## Short exercise
Without copying any pictures, restate exactly the lines from the start of the records through the line containing "PI = math.pi".

## Data for processing
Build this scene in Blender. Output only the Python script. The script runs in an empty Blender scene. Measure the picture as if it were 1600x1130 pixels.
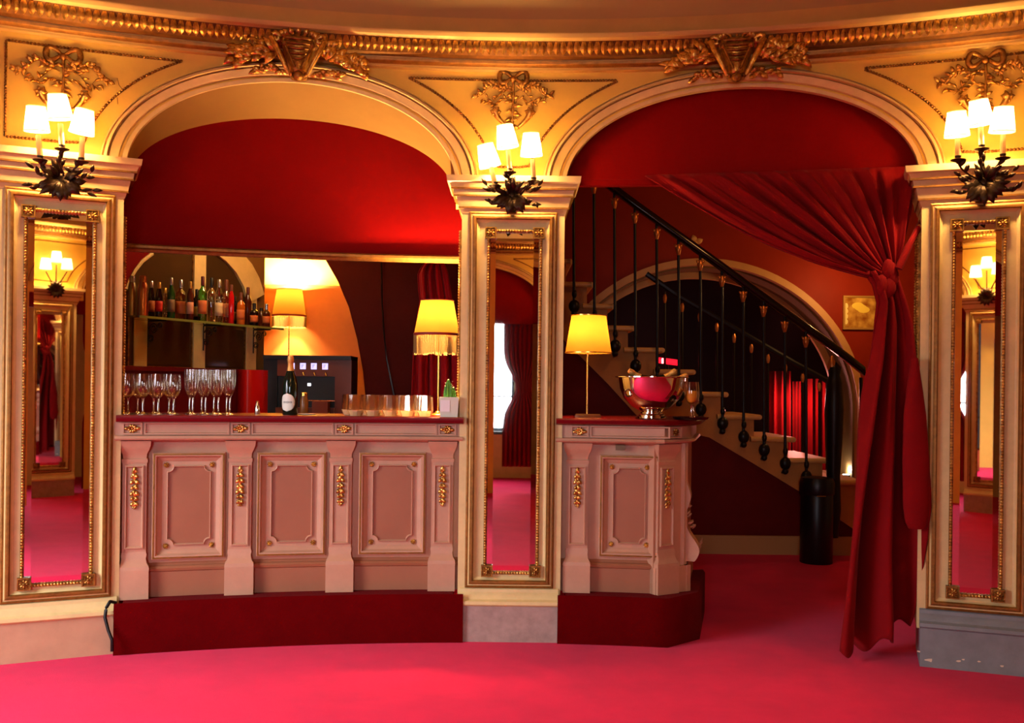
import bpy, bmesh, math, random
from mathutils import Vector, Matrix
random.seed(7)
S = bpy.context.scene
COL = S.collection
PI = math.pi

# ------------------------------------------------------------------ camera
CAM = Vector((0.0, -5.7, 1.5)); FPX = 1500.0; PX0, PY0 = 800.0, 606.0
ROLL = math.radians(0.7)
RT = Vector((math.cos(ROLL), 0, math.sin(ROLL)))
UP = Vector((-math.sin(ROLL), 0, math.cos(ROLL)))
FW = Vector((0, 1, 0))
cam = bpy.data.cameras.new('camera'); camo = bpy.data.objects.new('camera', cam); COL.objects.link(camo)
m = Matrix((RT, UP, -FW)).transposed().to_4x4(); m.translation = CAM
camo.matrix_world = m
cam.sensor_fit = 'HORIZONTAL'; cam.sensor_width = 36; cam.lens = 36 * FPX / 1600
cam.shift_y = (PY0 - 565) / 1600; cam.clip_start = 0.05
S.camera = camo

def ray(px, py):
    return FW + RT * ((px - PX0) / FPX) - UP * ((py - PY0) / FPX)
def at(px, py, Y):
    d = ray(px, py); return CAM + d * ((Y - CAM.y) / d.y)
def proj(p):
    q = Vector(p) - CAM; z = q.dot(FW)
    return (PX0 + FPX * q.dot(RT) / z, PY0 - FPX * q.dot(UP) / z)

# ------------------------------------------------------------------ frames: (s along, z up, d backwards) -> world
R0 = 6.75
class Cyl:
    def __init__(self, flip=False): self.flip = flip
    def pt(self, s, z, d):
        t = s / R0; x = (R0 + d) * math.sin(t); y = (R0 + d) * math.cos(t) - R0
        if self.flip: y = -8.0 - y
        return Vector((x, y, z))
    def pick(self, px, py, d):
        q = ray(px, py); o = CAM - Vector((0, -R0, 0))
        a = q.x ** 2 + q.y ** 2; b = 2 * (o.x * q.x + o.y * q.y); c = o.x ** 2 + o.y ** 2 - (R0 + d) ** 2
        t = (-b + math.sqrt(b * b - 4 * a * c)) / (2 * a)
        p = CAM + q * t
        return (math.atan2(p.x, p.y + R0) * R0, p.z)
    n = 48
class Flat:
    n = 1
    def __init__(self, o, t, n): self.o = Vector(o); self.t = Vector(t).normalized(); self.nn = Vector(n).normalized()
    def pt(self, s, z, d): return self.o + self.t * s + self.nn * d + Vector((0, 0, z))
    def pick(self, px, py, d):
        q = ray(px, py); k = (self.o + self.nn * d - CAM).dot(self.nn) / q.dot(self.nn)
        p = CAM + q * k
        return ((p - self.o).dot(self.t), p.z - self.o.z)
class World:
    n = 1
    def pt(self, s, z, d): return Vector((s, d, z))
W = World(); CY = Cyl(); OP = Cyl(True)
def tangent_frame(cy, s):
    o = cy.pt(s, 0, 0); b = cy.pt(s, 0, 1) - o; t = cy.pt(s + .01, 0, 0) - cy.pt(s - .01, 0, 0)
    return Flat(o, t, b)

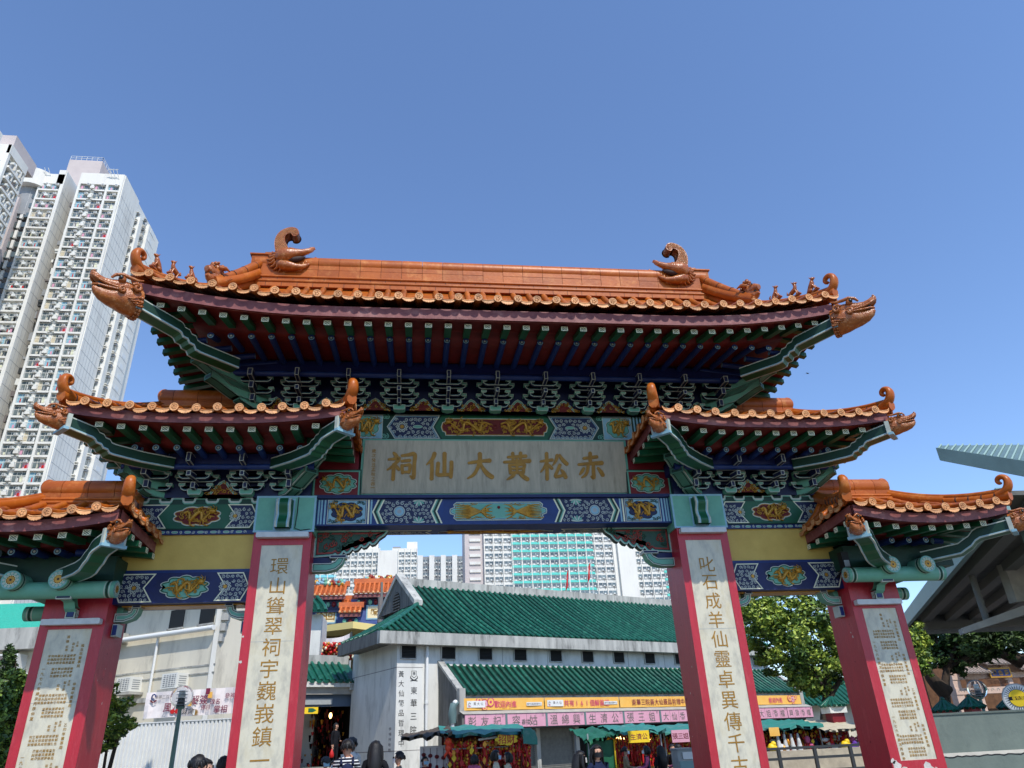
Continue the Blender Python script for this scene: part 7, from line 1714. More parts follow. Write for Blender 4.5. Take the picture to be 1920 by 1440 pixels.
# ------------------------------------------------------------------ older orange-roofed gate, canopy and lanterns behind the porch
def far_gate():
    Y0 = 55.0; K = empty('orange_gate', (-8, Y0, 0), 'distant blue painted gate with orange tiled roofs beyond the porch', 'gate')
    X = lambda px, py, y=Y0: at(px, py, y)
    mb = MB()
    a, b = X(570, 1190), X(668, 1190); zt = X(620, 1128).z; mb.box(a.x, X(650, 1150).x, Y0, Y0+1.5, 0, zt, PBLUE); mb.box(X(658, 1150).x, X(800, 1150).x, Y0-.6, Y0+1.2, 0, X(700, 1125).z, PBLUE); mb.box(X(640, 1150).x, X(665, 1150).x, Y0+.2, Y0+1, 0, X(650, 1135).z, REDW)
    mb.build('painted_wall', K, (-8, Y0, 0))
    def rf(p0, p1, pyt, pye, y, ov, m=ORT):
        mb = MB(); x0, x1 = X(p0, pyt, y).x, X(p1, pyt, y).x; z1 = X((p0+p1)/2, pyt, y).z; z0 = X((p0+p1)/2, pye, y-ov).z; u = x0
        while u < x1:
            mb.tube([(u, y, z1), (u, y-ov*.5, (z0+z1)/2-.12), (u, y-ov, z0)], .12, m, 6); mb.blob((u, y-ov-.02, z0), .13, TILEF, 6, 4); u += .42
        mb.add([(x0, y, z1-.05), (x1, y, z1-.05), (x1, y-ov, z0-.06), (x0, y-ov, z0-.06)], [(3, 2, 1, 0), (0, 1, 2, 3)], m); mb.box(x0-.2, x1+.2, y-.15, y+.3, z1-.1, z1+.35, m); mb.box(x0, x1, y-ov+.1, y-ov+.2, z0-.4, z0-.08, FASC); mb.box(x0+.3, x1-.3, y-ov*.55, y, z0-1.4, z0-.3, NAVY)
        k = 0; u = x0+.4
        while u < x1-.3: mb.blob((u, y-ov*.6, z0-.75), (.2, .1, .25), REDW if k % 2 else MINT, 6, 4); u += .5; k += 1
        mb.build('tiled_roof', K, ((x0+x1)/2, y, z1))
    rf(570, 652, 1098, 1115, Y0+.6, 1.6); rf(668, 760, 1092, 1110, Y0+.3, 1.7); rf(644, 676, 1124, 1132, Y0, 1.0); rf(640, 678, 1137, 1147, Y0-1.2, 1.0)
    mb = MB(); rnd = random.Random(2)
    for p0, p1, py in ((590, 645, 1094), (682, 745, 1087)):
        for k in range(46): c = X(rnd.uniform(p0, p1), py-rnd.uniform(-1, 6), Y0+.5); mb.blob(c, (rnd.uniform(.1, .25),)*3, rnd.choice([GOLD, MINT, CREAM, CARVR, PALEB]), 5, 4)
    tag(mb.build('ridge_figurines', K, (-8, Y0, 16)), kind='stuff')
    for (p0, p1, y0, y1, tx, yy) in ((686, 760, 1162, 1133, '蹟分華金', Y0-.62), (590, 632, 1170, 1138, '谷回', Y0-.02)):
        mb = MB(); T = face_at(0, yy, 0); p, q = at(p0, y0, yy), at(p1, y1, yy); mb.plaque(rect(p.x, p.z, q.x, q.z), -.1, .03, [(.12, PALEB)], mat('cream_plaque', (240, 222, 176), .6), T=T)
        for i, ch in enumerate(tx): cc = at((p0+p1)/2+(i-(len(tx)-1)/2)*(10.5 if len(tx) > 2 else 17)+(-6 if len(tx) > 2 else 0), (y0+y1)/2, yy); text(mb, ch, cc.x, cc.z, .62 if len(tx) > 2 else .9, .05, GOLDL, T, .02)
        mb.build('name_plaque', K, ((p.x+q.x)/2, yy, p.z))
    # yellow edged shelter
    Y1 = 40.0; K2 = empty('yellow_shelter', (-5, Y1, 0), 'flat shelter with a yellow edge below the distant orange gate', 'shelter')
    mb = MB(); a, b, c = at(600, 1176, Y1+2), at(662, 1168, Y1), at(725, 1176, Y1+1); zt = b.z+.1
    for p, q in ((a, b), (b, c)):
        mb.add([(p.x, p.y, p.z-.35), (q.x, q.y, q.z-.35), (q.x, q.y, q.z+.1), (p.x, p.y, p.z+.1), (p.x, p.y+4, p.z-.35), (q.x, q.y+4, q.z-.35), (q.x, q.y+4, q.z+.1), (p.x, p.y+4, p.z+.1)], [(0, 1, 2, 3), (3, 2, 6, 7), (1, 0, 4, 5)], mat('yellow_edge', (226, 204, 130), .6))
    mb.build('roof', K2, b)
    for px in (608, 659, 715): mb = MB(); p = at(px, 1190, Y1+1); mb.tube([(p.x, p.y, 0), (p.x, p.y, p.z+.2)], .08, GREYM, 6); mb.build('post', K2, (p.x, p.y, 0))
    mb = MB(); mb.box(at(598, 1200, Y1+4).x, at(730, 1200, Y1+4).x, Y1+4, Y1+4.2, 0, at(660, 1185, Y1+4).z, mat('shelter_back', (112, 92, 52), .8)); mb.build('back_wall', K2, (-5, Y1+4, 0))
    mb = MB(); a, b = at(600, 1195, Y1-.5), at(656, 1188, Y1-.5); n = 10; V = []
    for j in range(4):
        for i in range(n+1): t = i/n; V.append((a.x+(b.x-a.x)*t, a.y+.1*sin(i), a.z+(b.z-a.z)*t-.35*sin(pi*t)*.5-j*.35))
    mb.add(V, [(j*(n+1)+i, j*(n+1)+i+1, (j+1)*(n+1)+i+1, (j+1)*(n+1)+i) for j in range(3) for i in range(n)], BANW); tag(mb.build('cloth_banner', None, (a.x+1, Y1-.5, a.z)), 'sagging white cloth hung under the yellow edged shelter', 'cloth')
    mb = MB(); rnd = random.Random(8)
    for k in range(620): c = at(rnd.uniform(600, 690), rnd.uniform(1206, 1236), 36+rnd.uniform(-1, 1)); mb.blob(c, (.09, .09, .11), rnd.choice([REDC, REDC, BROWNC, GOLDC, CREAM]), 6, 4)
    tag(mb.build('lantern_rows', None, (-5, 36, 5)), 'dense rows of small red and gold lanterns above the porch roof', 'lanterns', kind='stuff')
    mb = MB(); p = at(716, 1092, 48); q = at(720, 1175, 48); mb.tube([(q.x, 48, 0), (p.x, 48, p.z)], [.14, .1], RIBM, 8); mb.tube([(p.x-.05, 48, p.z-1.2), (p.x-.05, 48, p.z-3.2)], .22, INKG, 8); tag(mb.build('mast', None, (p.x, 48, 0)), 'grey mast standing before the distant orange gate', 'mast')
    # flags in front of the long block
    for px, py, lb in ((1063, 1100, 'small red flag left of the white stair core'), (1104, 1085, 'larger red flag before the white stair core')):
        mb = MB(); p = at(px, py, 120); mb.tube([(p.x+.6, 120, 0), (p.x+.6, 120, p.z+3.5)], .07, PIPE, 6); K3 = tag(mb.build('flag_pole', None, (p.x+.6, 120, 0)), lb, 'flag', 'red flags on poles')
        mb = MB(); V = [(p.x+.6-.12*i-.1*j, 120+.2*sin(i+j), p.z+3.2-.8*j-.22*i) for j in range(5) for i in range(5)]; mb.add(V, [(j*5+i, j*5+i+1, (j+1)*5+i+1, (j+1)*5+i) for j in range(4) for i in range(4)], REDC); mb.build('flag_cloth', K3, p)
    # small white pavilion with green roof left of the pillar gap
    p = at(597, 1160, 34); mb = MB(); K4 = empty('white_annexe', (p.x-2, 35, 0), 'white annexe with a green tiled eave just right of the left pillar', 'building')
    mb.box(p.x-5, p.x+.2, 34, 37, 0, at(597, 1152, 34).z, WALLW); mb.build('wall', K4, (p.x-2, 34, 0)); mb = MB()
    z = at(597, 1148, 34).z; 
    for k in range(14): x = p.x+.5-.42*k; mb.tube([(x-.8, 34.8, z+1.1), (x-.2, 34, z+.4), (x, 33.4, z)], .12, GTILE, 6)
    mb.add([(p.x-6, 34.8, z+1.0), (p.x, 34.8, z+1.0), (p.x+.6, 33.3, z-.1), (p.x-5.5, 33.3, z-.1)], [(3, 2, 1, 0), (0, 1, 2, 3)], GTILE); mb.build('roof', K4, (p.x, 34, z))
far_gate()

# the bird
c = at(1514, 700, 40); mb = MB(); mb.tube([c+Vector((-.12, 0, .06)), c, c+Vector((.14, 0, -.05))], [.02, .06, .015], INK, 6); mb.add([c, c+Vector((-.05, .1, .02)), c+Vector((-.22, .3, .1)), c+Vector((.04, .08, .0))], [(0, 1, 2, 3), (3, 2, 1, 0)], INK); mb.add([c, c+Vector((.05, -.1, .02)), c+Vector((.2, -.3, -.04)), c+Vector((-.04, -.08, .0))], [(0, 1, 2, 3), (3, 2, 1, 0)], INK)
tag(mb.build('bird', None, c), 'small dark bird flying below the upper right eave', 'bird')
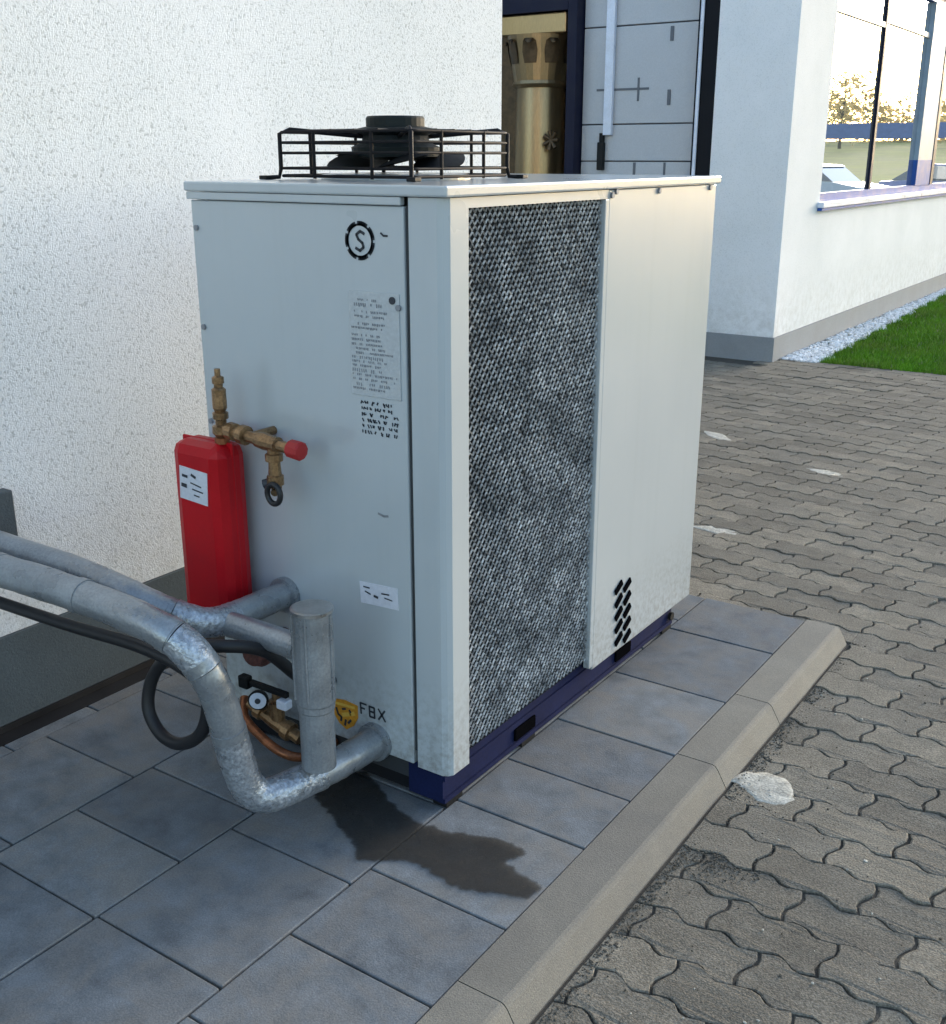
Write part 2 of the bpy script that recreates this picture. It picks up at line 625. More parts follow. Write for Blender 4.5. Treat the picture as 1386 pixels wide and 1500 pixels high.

## Response to the task
Build this scene in Blender. Output only the Python script. The script runs in an empty Blender scene. Measure the picture as if it were 1600x1130 pixels.
import bpy, bmesh, math, random
from mathutils import Vector, Matrix
random.seed(7)
S = bpy.context.scene
COL = S.collection
PI = math.pi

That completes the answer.